═══ COLLECTED DATA ═══
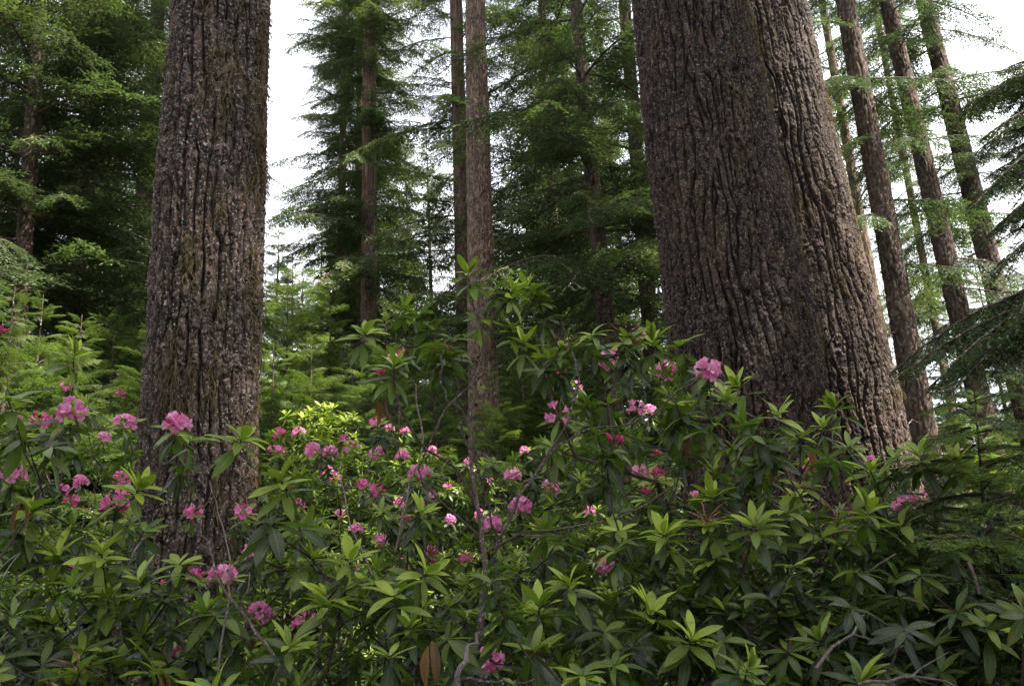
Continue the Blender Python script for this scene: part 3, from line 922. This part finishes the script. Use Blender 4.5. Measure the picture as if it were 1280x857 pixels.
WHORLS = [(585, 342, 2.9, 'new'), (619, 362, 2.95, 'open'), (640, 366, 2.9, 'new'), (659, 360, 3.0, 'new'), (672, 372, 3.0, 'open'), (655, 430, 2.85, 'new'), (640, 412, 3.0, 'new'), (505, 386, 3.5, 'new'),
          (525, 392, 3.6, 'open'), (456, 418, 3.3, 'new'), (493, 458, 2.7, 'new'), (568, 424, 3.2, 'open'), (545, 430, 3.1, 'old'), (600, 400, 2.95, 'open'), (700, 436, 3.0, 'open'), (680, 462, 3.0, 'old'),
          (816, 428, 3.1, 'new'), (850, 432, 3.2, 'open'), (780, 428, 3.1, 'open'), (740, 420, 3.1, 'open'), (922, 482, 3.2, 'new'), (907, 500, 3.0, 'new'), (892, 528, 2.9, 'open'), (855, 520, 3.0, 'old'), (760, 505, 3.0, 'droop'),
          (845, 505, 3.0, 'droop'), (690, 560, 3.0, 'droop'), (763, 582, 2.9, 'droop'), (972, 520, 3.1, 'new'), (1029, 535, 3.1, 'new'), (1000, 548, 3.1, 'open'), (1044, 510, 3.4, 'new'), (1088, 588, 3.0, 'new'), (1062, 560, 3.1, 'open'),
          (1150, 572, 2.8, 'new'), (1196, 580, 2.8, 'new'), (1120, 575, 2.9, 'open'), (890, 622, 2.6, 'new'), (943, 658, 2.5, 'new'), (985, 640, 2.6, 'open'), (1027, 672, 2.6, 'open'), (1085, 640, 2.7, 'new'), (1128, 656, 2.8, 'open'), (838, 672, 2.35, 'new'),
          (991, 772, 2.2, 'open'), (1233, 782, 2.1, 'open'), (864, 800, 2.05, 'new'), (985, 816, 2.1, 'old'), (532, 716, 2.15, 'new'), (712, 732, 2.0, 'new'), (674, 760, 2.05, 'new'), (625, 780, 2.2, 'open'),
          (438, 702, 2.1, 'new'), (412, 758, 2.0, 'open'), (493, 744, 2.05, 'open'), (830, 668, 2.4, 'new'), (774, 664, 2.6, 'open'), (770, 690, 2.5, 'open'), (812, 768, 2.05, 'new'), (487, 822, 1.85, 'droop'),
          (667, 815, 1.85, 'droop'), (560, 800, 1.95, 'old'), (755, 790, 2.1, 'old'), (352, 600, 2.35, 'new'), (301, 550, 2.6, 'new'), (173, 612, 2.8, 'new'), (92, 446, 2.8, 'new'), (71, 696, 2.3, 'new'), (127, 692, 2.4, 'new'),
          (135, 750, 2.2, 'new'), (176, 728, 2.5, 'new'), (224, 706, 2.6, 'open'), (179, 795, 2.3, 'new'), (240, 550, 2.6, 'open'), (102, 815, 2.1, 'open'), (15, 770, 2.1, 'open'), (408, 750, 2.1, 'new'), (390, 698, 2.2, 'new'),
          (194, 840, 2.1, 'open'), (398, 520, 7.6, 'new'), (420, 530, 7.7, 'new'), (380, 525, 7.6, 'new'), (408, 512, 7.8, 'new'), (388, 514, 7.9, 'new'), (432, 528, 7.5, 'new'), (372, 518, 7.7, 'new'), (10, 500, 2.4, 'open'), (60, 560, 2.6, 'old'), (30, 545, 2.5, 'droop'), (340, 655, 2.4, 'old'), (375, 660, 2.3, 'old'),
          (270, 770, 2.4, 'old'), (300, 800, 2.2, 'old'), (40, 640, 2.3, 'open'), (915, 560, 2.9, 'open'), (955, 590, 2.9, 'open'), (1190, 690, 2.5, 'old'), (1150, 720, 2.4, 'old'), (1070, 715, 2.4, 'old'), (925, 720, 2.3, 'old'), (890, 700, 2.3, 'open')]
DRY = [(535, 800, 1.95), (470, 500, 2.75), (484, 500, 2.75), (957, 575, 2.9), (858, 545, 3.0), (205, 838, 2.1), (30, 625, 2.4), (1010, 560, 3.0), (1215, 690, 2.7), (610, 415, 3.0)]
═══
> _WHAT YOU ARE ASKED TO DO_:
Leave out the pictures and transcribe everything else exactly.

> _WRITTEN ANSWER_:
Continue the Blender Python script for this scene: part 3, from line 922. This part finishes the script. Use Blender 4.5. Measure the picture as if it were 1280x857 pixels.
WHORLS = [(585, 342, 2.9, 'new'), (619, 362, 2.95, 'open'), (640, 366, 2.9, 'new'), (659, 360, 3.0, 'new'), (672, 372, 3.0, 'open'), (655, 430, 2.85, 'new'), (640, 412, 3.0, 'new'), (505, 386, 3.5, 'new'),
          (525, 392, 3.6, 'open'), (456, 418, 3.3, 'new'), (493, 458, 2.7, 'new'), (568, 424, 3.2, 'open'), (545, 430, 3.1, 'old'), (600, 400, 2.95, 'open'), (700, 436, 3.0, 'open'), (680, 462, 3.0, 'old'),
          (816, 428, 3.1, 'new'), (850, 432, 3.2, 'open'), (780, 428, 3.1, 'open'), (740, 420, 3.1, 'open'), (922, 482, 3.2, 'new'), (907, 500, 3.0, 'new'), (892, 528, 2.9, 'open'), (855, 520, 3.0, 'old'), (760, 505, 3.0, 'droop'),
          (845, 505, 3.0, 'droop'), (690, 560, 3.0, 'droop'), (763, 582, 2.9, 'droop'), (972, 520, 3.1, 'new'), (1029, 535, 3.1, 'new'), (1000, 548, 3.1, 'open'), (1044, 510, 3.4, 'new'), (1088, 588, 3.0, 'new'), (1062, 560, 3.1, 'open'),
          (1150, 572, 2.8, 'new'), (1196, 580, 2.8, 'new'), (1120, 575, 2.9, 'open'), (890, 622, 2.6, 'new'), (943, 658, 2.5, 'new'), (985, 640, 2.6, 'open'), (1027, 672, 2.6, 'open'), (1085, 640, 2.7, 'new'), (1128, 656, 2.8, 'open'), (838, 672, 2.35, 'new'),
          (991, 772, 2.2, 'open'), (1233, 782, 2.1, 'open'), (864, 800, 2.05, 'new'), (985, 816, 2.1, 'old'), (532, 716, 2.15, 'new'), (712, 732, 2.0, 'new'), (674, 760, 2.05, 'new'), (625, 780, 2.2, 'open'),
          (438, 702, 2.1, 'new'), (412, 758, 2.0, 'open'), (493, 744, 2.05, 'open'), (830, 668, 2.4, 'new'), (774, 664, 2.6, 'open'), (770, 690, 2.5, 'open'), (812, 768, 2.05, 'new'), (487, 822, 1.85, 'droop'),
          (667, 815, 1.85, 'droop'), (560, 800, 1.95, 'old'), (755, 790, 2.1, 'old'), (352, 600, 2.35, 'new'), (301, 550, 2.6, 'new'), (173, 612, 2.8, 'new'), (92, 446, 2.8, 'new'), (71, 696, 2.3, 'new'), (127, 692, 2.4, 'new'),
          (135, 750, 2.2, 'new'), (176, 728, 2.5, 'new'), (224, 706, 2.6, 'open'), (179, 795, 2.3, 'new'), (240, 550, 2.6, 'open'), (102, 815, 2.1, 'open'), (15, 770, 2.1, 'open'), (408, 750, 2.1, 'new'), (390, 698, 2.2, 'new'),
          (194, 840, 2.1, 'open'), (398, 520, 7.6, 'new'), (420, 530, 7.7, 'new'), (380, 525, 7.6, 'new'), (408, 512, 7.8, 'new'), (388, 514, 7.9, 'new'), (432, 528, 7.5, 'new'), (372, 518, 7.7, 'new'), (10, 500, 2.4, 'open'), (60, 560, 2.6, 'old'), (30, 545, 2.5, 'droop'), (340, 655, 2.4, 'old'), (375, 660, 2.3, 'old'),
          (270, 770, 2.4, 'old'), (300, 800, 2.2, 'old'), (40, 640, 2.3, 'open'), (915, 560, 2.9, 'open'), (955, 590, 2.9, 'open'), (1190, 690, 2.5, 'old'), (1150, 720, 2.4, 'old'), (1070, 715, 2.4, 'old'), (925, 720, 2.3, 'old'), (890, 700, 2.3, 'open')]
DRY = [(535, 800, 1.95), (470, 500, 2.75), (484, 500, 2.75), (957, 575, 2.9), (858, 545, 3.0), (205, 838, 2.1), (30, 625, 2.4), (1010, 560, 3.0), (1215, 690, 2.7), (610, 415, 3.0)]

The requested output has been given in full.